The Creation of the Constitution

October 11-13, 2013


This seminar recounts the challenging and creative process that resulted in the United States Constitution of 1787.  The story begins with the perceived inadequacy of the Articles of Confederation and the struggle to convene the Philadelphia Convention.  Its primary focus, however, will be on the theoretical and pragmatic battles that took place within the secret proceedings of the Constitutional Convention itself.  Participants will explore how certain features of the Constitution—some of which may appear inexplicable or indefensible to our eyes—took shape.  We will examine the compromises that were necessary to win the support of all the states and the ideas that were discarded along the way.  Finally, the course concludes by providing a brief overview of the struggle to ratify the new Constitution and the states’ demands for a bill of rights.

Seminar Scholar

Dr.
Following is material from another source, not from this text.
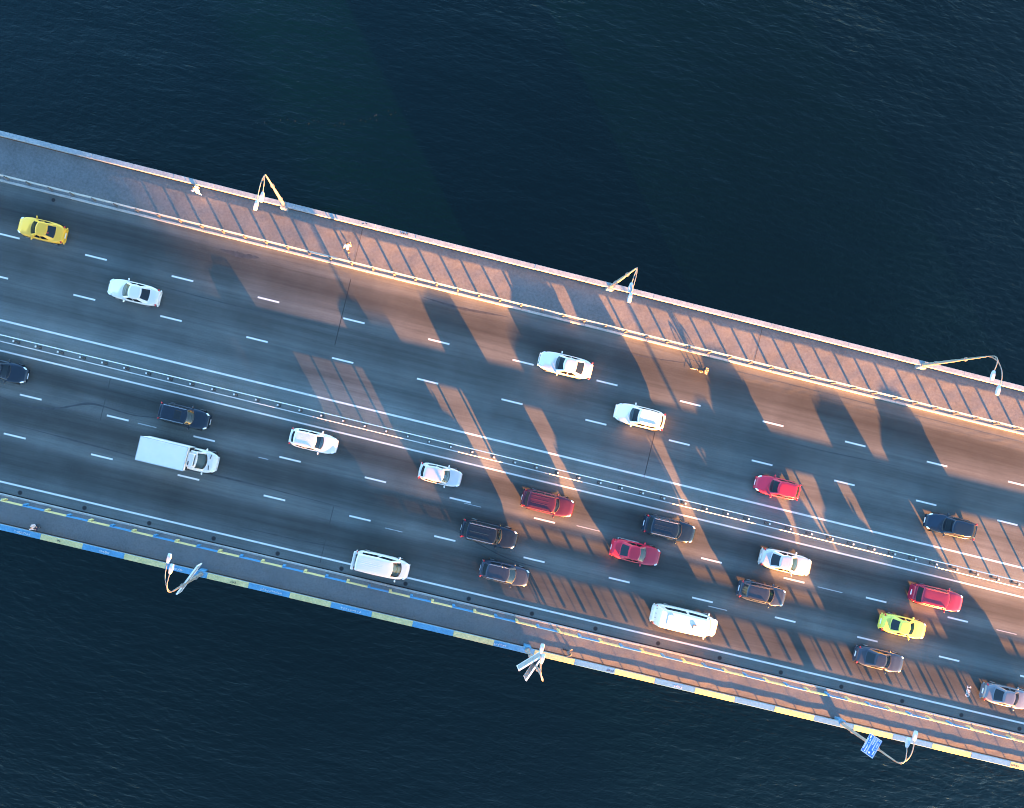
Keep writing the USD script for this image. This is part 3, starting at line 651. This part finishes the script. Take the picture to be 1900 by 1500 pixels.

Lynn Uzzell received her Ph.D. in politics at the University of Dallas and bachelors degree at Black Hills State University. She has taught extensively about the Constitution and is an expert on the Constitutional Convention. Dr. Uzzell was a post-doctoral fellow in the Constitutionalism and Democracy Program at the University of Virginia and served as Veritas Fund Post-Doctoral Research Fellow at the John Marshall Center for the Study of Statesmanship in the Jepson School of Leadership Studies at the University of Richmond.